## SOURCE MATERIAL:
===
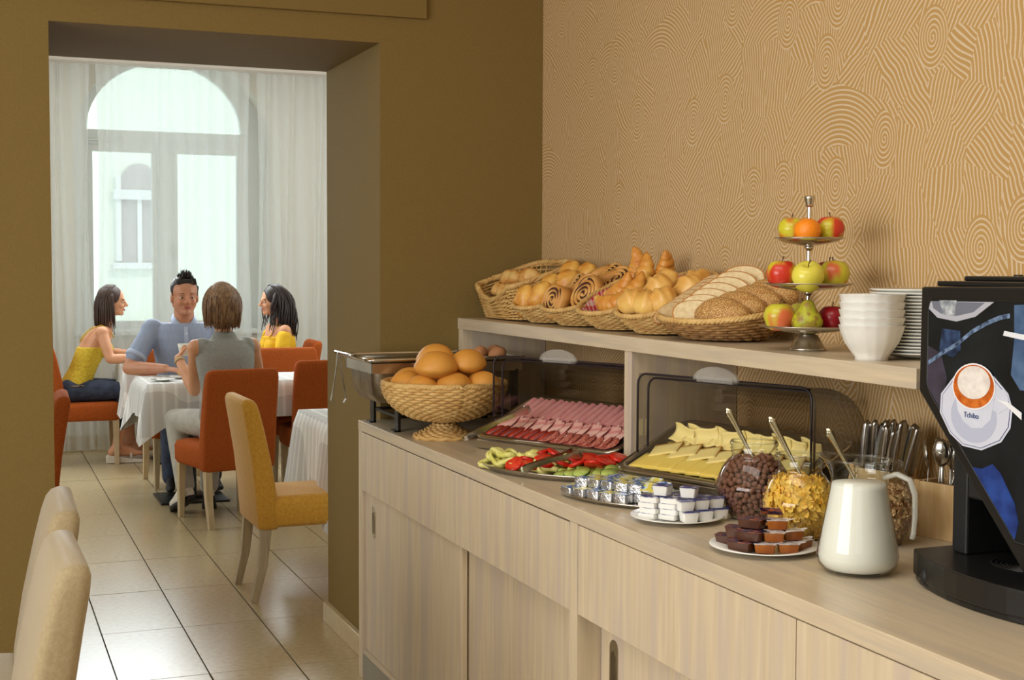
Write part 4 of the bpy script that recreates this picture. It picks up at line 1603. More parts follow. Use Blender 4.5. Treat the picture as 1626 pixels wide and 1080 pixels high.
def jar(label, x, y, ang):
    o = thing('cereal_jar', label, 'jar', (x, y, ZC), ang)
    SY = .88
    obj('glass_body', MB().lathe(JP, 48, sy=SY), M_GLASS, o)
    obj('glass_base', MB().lathe([(0, .001), (.05, .001), (.055, .004), (.05, .009), (0, .009)], 40, sy=SY), M_GLASS, o)
    for s in (-1, 1):
        b = MB()
        pth = [(.052 * cos(2 * pi * i / 40), s * (.069 + .006 * cos(4 * pi * i / 40)), .072 + .050 * sin(2 * pi * i / 40)) for i in range(40)]
        b.tube(pth, .0012, 5, closed=True)
        obj('moulded_ring', b, M_GLASS, o)
    obj('screw_lip', MB().tube([(.0535 * cos(2 * pi * i / 40), .0535 * SY * sin(2 * pi * i / 40), .179) for i in range(40)], .0022, 6, closed=True), M_GLASS, o)
    return o


def spoon(label, M_, m=None, L=.20, bowl=True, name='spoon', group=None):
    """handle along +z from the bowl at the origin"""
    o = thing(name, label, 'spoon' if name == 'spoon' else name.split('_')[-1], M=M_, group=group)
    b = MB()
    rings = []
    for i in range(15):
        t = i / 14
        w = .0036 + .0064 * max(0, (t - .35) / .65) ** 1.4
        if t > .93:
            w *= sqrt(max(.05, 1 - ((t - .93) / .075) ** 2))
        yb = .006 * sin(pi * t)
        th = .0013
        rings.append([(-w, yb, t * L), (-w * .5, yb - th, t * L), (w * .5, yb - th, t * L), (w, yb, t * L), (w * .5, yb + th * .4, t * L), (-w * .5, yb + th * .4, t * L)])
    b.loops(rings)
    obj('handle', b, m or M_SPOON, o)
    if bowl:
        bb_ = MB().grid(lambda u, v: (.019 * cos(2 * pi * u) * sin(pi / 2 * v), .009 * (1 - v ** 2) + .0, -.028 + .030 * sin(2 * pi * u) * sin(pi / 2 * v)), 20, 5, cu=True)
        obj('bowl', bb_, m or M_SPOON, o, solid=.001, fix=False)
    return o


J1, J2, J3 = (-2.672, 1.662), (-2.452, 1.640), (-2.345, 1.762)
jar('glass jar of brown chocolate cereal balls with a spoon, leftmost of the jars', *J1, radians(20))
jar('glass jar of yellow corn flakes with a spoon, between the two other jars', *J2, radians(20))
jar('glass jar of muesli with a spoon, behind the milk jug', *J3, radians(20))
jar_objs = [o for o in bpy.data.objects if o.name.startswith('cereal_jar')]
jar_objs[1].scale = (.90, .90, 1.0)
jar_objs[2].scale = (.92, .92, .97)
lean = [(J1, (-.045, .01, .09), (-.35, -.42, .9), 'spoon standing in the jar of chocolate balls', .165), (J2, (-.03, 0, .09), (-.32, -.40, .9), 'spoon standing in the jar of corn flakes', .170), (J3, (-.02, 0, .08), (-.40, -.5, .85), 'spoon standing in the jar of muesli', .160)]
for (jx, jy), off, d, lab, L in lean:
    base = Vector((jx + .010, jy + .012, ZC + .108)) + (Vector((-.02, -.04, -.01)) if L == .160 else Vector())
    tgt = Vector((-.30, -.36, .85)).normalized()
    zq = Vector((0, 0, 1)).rotation_difference(tgt).to_matrix().to_4x4()
    spoon(lab, T(*base) @ zq @ RZ(radians(60)), L=L)

# chocolate balls: the outer ones one by one, the core as a mass
ball_me = mesh_of('cereal_ball', MB().ell((0, 0, 0), .0068, 10, 7), M_BALL)
rg = random.Random(11)
shell = []
tries = 0
ca = radians(20)
while len(shell) < 290 and tries < 60000:
    tries += 1
    a = rg.uniform(0, 2 * pi)
    z = rg.uniform(.010, .142)
    r = jar_r(z) - .0095
    if z > .134:
        r *= sqrt(rg.random())
    lx, ly = r * cos(a), r * .88 * sin(a)
    wx, wy = lx * cos(ca) - ly * sin(ca), lx * sin(ca) + ly * cos(ca)
    # the side that faces the room
    if (wx * .85 - wy * .53) < -.022 and z < .134:
        continue
    p = Vector((J1[0] + wx, J1[1] + wy, ZC + z))
    if all((p - q).length > .0118 for q in shell):
        shell.append(p)
for p in shell:
    o = bpy.data.objects.new('cereal_ball', ball_me)
    COL.objects.link(o)
    o.location = p
    tag(o, 'small round chocolate cereal ball filling the leftmost glass jar', 'cereal', 'chocolate cereal balls in the jar')
core = MB()
for k in range(420):
    a = rg.uniform(0, 2 * pi); z = rg.uniform(.012, .134)
    r = (jar_r(z) - .018) * sqrt(rg.random()) if k < 170 else jar_r(z) - .019 + rg.uniform(-.004, .008) * (1 if k % 2 else 0)
    core.ell((r * cos(a), r * .88 * sin(a), z), .0068, 8, 6)
tag(stuff(obj('chocolate_balls', core, M_BALL, loc=(J1[0], J1[1], ZC), rot=(0, 0, ca))), 'mass of chocolate cereal balls inside the leftmost jar', 'cereal')


def flake_mass(name, label, J, sc, m, n, size, flat, seed, top=.132):
    rg = random.Random(seed)
    b = MB()
    for k in range(n):
        a = rg.uniform(0, 2 * pi); z = rg.uniform(.008, top)
        r = jar_r(z) - .006 - .012 * rg.random() ** 2
        if z > top - .008:
            r *= sqrt(rg.random())
        c = Vector((r * cos(a), r * .88 * sin(a), z))
        q = Euler((rg.uniform(0, 6), rg.uniform(0, 6), rg.uniform(0, 6))).to_matrix()
        if rg.random() < .7:   # lie against the glass
            nrm = Vector((cos(a), sin(a), .2)).normalized()
            q = Vector((0, 0, 1)).rotation_difference(nrm + Vector((rg.uniform(-.35, .35), rg.uniform(-.35, .35), rg.uniform(-.35, .35)))).to_matrix()
        s = size * rg.uniform(.6, 1.15)
        pts = [(s * (1 + .25 * sin(3 * t + k)) * cos(t), s * .75 * (1 + .25 * cos(2 * t + k)) * sin(t), s * .3 * cos(2 * t)) for t in [2 * pi * i / 7 for i in range(7)]]
        b.loops([[c + q @ Vector((x, y, zz - flat)) for x, y, zz in pts], [c + q @ Vector((x * 1.02, y * 1.02, zz + flat)) for x, y, zz in pts]])
    b.lathe([(0, .006)] + [(max(.002, jar_r(z) - .016), z) for z in (.008, .03, .06, .09, .115, top - .01)] + [(0, top - .006)], 28, sy=.88)
    o = tag(stuff(obj(name, b, m, loc=(J[0], J[1], ZC), rot=(0, 0, ca), smooth=False)), label, 'cereal')
    o.scale = sc
    return o


flake_mass('corn_flakes', 'yellow corn flakes filling the middle glass jar', J2, (.9, .9, 1), M_FLAKE, 1100, .0095, .0006, 3)
flake_mass('muesli', 'brown and beige muesli filling the jar behind the milk jug', J3, (.92, .92, .97), M_OAT, 1700, .0058, .0012, 4, .125)

# ------------------------------------------------------------------ milk jug
JX, JY = -2.125, 1.553
g = thing('milk_jug', 'clear glass jug of white milk beside the coffee machine', 'jug', (JX, JY, ZC), radians(30))


def spout(t, i):
    return 0


gp = [(.044, .0), (.062, .004), (.0735, .018), (.0765, .034), (.0735, .055), (.066, .095), (.0585, .135), (.0535, .162), (.0515, .178), (.0520, .192), (.0555, .208), (.0590, .216)]
glb = MB()
n = 48
rings = []
for i, (r, z) in enumerate(gp):
    ring = []
    for j in range(n):
        t = 2 * pi * j / n
        d = math.cos(t - pi)
        e = max(0, d) ** 10 * .022 * max(0, (i - 8) / 3)
        ring.append(((r + e) * cos(t), (r + e) * sin(t), z + e * .25))
    rings.append(ring)
glb.loops(rings, cap=False)
glb.lathe([(0, .0015), (.044, 0)], n)
obj('glass_body', glb, M_GLASSJ, g, fix=False)
obj('rim', MB().tube([Vector(p) for p in rings[-1]], .0022, 6, closed=True), M_GLASS, g)
hb = MB()
hp = [(.050, 0, .186), (.075, 0, .195), (.100, 0, .186), (.110, 0, .160), (.111, 0, .125), (.109, 0, .09), (.106, 0, .078)]
hb.tube(hp, [.007, .0075, .0075, .007, .0065, .006, .0065], 12, flat=.7)
obj('handle', hb, mat('glass_handle', (232, 236, 226), .05, spec=.8, alpha=.35), g)
mp_ = [(0, .006), (.046, .006), (.060, .009), (.0705, .020), (.0735, .034), (.0705, .055), (.0635, .094), (.056, .134), (.0512, .163), (.0500, .171), (.0, .1715)]
M_MILK = mat('milk', (244, 244, 236), .45, sss=.1)
obj('milk', MB().lathe(mp_, 48), M_MILK, g)

# ------------------------------------------------------------------ wooden cutlery boxes
def cutbox(label, x, y, ang, w, d, h):
    o = thing('cutlery_box', label, 'box', (x, y, ZC), ang)
    t = .009
    obj('side_board', MB().box(-w / 2, w / 2, -d / 2, -d / 2 + t, 0, h), W_BOX, o, smooth=False, bevel=.0015)
    obj('side_board', MB().box(-w / 2, w / 2, d / 2 - t, d / 2, 0, h), W_BOX, o, smooth=False, bevel=.0015)
    obj('end_board', MB().prism([(-d / 2 + t, 0), (d / 2 - t, 0), (d / 2 - t, h - .012), (d / 2 - t - .012, h), (-d / 2 + t + .012, h), (-d / 2 + t, h - .012)], w / 2 - t, w / 2, 'x'), W_BOX, o, smooth=False, bevel=.0015)
    obj('end_board', MB().prism([(-d / 2 + t, 0), (d / 2 - t, 0), (d / 2 - t, h - .012), (d / 2 - t - .012, h), (-d / 2 + t + .012, h), (-d / 2 + t, h - .012)], -w / 2, -w / 2 + t, 'x'), W_BOX, o, smooth=False, bevel=.0015)
    obj('floor_board', MB().box(-w / 2 + t, w / 2 - t, -d / 2 + t, d / 2 - t, 0, .008), W_BOX, o, smooth=False)
    for k in range(4):
        obj('finger_joint', MB().box(-w / 2 - .0008, -w / 2 + .014, -d / 2 - .0008, -d / 2 + t, .02 + .03 * k, .032 + .03 * k), mat('joint_end_grain', (196, 158, 108), .6) if k == 0 else bpy.data.materials['joint_end_grain'], o, smooth=False)
    return o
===
## CHALLENGE:
In the listing above, locate each line with "that" and copy it.

## EXERCISE RESPONSE:
Write part 4 of the bpy script that recreates this picture. It picks up at line 1603. More parts follow. Use Blender 4.5. Treat the picture as 1626 pixels wide and 1080 pixels high.
    # the side that faces the room